-------- Supplied data

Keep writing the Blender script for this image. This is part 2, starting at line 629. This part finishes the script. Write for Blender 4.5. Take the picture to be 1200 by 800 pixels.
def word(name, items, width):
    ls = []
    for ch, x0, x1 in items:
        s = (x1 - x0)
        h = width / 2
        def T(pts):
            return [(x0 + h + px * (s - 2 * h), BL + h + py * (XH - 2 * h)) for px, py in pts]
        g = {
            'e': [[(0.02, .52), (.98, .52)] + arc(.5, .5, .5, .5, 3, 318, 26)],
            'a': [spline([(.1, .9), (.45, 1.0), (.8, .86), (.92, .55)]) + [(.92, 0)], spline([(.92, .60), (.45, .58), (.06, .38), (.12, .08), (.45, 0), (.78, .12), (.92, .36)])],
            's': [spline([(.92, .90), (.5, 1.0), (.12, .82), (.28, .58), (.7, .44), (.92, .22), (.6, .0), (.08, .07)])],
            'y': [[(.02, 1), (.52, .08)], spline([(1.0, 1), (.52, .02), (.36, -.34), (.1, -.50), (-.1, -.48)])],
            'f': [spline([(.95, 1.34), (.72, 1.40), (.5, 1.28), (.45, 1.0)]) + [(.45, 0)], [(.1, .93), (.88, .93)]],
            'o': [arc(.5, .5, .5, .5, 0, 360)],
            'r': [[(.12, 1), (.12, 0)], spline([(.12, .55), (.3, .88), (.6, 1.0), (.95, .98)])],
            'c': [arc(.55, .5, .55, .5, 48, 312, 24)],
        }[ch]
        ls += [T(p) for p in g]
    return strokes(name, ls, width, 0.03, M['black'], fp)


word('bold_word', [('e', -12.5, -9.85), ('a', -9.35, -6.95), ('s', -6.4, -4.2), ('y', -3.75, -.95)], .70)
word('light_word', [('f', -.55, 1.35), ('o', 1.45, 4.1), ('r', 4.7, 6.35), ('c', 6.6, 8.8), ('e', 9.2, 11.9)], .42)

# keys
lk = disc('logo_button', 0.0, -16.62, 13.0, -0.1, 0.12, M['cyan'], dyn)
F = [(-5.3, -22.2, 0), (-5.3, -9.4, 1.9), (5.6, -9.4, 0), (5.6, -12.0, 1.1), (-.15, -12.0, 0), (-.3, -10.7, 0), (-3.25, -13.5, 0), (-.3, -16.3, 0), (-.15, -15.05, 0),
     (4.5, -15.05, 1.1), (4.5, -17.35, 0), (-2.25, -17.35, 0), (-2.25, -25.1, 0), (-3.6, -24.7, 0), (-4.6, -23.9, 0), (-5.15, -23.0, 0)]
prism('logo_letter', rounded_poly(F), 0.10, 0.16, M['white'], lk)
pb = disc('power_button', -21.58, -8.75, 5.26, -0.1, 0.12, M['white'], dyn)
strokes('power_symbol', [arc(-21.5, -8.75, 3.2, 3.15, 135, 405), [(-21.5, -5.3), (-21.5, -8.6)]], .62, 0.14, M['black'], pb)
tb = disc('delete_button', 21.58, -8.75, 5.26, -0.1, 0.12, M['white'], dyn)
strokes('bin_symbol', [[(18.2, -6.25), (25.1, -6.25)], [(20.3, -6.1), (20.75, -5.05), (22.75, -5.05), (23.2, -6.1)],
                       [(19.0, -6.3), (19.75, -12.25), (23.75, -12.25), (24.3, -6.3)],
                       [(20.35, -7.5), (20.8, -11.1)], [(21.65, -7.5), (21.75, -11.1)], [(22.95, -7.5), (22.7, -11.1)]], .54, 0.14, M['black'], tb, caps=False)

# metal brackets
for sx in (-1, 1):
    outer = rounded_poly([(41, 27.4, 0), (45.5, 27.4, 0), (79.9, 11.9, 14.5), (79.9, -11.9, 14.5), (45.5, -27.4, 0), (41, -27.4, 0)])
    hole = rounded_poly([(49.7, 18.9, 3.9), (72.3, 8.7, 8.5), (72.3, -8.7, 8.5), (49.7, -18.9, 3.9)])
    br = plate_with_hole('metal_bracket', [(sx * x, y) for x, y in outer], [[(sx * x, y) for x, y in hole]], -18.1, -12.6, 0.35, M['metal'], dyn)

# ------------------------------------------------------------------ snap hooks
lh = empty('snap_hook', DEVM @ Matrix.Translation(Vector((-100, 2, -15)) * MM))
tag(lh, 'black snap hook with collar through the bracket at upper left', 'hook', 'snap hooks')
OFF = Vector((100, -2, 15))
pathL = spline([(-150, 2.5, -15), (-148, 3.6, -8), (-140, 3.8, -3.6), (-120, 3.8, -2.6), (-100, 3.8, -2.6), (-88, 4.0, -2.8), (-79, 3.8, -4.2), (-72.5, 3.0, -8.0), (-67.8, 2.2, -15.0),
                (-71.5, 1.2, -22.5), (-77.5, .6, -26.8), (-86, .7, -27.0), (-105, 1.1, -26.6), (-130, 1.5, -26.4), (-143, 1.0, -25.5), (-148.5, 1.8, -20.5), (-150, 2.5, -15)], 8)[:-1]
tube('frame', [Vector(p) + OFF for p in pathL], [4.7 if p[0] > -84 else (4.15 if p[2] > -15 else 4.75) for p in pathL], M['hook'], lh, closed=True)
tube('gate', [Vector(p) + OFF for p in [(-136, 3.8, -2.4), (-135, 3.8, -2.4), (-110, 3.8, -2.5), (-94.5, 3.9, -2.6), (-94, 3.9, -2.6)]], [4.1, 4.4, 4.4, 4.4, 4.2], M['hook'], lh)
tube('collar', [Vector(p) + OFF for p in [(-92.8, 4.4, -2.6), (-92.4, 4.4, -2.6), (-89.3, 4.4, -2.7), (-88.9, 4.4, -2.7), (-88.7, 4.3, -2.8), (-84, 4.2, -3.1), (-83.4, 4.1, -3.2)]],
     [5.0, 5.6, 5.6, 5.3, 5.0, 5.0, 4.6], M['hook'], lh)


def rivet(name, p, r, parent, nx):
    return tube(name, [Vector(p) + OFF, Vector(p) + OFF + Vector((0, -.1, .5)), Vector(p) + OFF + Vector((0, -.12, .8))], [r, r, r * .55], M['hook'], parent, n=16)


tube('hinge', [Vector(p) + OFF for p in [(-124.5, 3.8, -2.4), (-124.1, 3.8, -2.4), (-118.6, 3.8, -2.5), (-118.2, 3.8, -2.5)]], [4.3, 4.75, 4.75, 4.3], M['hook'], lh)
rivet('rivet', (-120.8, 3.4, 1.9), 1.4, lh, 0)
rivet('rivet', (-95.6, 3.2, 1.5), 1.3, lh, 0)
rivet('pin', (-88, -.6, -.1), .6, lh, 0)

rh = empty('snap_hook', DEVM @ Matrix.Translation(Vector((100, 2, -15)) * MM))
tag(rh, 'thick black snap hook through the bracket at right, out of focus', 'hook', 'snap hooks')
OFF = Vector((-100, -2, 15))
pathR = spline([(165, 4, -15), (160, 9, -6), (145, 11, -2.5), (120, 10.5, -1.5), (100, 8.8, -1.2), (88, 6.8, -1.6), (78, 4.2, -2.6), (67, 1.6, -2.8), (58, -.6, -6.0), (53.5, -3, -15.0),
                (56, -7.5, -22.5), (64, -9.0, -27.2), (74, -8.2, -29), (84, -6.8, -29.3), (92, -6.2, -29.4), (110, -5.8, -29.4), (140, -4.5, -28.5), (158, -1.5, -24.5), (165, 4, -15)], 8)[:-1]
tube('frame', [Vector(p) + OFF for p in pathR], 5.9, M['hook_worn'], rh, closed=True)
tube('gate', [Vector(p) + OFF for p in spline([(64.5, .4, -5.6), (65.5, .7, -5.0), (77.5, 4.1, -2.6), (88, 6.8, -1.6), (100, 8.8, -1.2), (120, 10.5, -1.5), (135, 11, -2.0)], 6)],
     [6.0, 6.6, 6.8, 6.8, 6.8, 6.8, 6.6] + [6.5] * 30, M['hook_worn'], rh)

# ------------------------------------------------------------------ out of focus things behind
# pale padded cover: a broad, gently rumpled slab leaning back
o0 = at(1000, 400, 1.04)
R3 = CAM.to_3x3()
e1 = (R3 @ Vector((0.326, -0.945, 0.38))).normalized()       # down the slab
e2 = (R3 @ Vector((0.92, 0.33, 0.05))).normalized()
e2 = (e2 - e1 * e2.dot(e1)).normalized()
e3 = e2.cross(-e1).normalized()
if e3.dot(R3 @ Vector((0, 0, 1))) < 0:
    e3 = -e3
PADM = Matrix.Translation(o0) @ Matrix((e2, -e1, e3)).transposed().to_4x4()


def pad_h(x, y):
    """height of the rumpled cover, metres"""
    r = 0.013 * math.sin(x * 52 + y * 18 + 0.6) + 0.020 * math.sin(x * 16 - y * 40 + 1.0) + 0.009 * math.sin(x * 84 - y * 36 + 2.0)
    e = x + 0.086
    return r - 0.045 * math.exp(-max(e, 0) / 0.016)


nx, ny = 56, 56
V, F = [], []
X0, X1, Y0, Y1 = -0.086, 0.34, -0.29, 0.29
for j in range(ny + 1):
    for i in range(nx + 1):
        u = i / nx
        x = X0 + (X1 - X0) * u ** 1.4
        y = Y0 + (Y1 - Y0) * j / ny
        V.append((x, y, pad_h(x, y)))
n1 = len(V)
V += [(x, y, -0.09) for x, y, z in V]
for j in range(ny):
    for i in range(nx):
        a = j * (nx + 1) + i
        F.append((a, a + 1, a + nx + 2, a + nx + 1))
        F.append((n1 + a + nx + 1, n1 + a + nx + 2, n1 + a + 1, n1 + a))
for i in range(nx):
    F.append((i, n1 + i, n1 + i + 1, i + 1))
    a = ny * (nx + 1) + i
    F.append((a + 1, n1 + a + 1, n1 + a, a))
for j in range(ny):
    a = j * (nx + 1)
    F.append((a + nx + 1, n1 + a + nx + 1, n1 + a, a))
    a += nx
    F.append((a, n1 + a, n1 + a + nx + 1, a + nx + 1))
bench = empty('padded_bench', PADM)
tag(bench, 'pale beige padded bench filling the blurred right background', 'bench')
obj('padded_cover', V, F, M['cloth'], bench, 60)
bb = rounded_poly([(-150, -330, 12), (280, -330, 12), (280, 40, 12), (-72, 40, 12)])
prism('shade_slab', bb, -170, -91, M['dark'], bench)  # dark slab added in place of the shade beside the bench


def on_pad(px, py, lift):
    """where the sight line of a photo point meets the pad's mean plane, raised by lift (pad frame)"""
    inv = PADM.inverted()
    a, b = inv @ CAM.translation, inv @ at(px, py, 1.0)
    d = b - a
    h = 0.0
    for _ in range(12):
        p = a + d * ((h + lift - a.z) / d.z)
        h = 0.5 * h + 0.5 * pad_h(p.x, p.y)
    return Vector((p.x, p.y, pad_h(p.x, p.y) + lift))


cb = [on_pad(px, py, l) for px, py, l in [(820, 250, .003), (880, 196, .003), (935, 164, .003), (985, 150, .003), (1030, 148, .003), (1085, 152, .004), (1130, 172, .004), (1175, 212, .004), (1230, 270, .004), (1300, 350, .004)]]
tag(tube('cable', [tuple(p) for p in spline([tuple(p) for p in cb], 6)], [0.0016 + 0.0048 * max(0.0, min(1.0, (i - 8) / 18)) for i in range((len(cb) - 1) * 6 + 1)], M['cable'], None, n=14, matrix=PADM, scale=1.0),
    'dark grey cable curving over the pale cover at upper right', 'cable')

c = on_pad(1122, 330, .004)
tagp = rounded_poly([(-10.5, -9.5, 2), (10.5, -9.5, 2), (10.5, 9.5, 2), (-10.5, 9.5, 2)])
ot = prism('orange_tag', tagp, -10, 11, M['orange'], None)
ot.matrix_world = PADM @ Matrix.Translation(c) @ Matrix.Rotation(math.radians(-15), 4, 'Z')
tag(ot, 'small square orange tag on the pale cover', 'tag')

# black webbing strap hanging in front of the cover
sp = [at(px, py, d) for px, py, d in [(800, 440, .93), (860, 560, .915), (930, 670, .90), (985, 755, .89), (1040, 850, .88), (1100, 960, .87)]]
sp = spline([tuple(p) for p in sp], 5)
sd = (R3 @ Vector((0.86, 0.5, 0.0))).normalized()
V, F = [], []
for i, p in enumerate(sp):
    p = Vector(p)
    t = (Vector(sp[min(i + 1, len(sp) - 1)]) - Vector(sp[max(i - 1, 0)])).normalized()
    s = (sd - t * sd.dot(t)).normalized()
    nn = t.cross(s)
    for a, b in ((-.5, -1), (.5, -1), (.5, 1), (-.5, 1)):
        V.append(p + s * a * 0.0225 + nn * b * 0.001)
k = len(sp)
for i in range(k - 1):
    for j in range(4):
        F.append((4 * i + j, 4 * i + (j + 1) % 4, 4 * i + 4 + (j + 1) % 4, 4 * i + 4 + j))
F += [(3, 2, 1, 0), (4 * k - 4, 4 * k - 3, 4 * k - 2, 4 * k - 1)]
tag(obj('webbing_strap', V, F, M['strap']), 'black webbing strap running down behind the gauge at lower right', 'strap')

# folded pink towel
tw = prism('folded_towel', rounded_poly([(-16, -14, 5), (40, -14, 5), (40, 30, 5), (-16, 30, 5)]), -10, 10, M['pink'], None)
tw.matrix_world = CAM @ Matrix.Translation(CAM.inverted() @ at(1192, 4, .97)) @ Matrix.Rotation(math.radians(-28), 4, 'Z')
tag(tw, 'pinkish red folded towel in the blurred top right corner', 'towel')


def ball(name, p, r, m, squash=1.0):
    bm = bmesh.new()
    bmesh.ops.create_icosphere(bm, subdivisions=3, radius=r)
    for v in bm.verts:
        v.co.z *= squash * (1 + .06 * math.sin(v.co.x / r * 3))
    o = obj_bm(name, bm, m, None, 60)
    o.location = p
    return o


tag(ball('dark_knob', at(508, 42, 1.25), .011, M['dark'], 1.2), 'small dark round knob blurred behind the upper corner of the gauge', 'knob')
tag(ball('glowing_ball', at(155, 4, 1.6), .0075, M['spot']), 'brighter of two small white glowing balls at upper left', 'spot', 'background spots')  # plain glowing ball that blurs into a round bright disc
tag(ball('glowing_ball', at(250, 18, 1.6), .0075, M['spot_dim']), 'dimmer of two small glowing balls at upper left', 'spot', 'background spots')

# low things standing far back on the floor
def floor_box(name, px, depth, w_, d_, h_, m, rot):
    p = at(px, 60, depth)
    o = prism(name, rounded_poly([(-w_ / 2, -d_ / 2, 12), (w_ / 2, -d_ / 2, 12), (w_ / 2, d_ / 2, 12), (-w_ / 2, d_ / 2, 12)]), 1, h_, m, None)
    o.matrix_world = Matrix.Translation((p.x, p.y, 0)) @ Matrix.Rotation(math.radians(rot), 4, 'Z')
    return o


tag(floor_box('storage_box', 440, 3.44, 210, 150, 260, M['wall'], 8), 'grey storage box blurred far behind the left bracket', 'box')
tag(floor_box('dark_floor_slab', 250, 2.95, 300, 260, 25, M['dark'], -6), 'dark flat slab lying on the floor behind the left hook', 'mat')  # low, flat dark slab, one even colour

----------------

» **Written exercise**
Everything from the first line through the line containing "9.2, 11.9)], .42)" should be quoted exactly, and nothing beyond it.

» **Correct output**
Keep writing the Blender script for this image. This is part 2, starting at line 629. This part finishes the script. Write for Blender 4.5. Take the picture to be 1200 by 800 pixels.
def word(name, items, width):
    ls = []
    for ch, x0, x1 in items:
        s = (x1 - x0)
        h = width / 2
        def T(pts):
            return [(x0 + h + px * (s - 2 * h), BL + h + py * (XH - 2 * h)) for px, py in pts]
        g = {
            'e': [[(0.02, .52), (.98, .52)] + arc(.5, .5, .5, .5, 3, 318, 26)],
            'a': [spline([(.1, .9), (.45, 1.0), (.8, .86), (.92, .55)]) + [(.92, 0)], spline([(.92, .60), (.45, .58), (.06, .38), (.12, .08), (.45, 0), (.78, .12), (.92, .36)])],
            's': [spline([(.92, .90), (.5, 1.0), (.12, .82), (.28, .58), (.7, .44), (.92, .22), (.6, .0), (.08, .07)])],
            'y': [[(.02, 1), (.52, .08)], spline([(1.0, 1), (.52, .02), (.36, -.34), (.1, -.50), (-.1, -.48)])],
            'f': [spline([(.95, 1.34), (.72, 1.40), (.5, 1.28), (.45, 1.0)]) + [(.45, 0)], [(.1, .93), (.88, .93)]],
            'o': [arc(.5, .5, .5, .5, 0, 360)],
            'r': [[(.12, 1), (.12, 0)], spline([(.12, .55), (.3, .88), (.6, 1.0), (.95, .98)])],
            'c': [arc(.55, .5, .55, .5, 48, 312, 24)],
        }[ch]
        ls += [T(p) for p in g]
    return strokes(name, ls, width, 0.03, M['black'], fp)


word('bold_word', [('e', -12.5, -9.85), ('a', -9.35, -6.95), ('s', -6.4, -4.2), ('y', -3.75, -.95)], .70)
word('light_word', [('f', -.55, 1.35), ('o', 1.45, 4.1), ('r', 4.7, 6.35), ('c', 6.6, 8.8), ('e', 9.2, 11.9)], .42)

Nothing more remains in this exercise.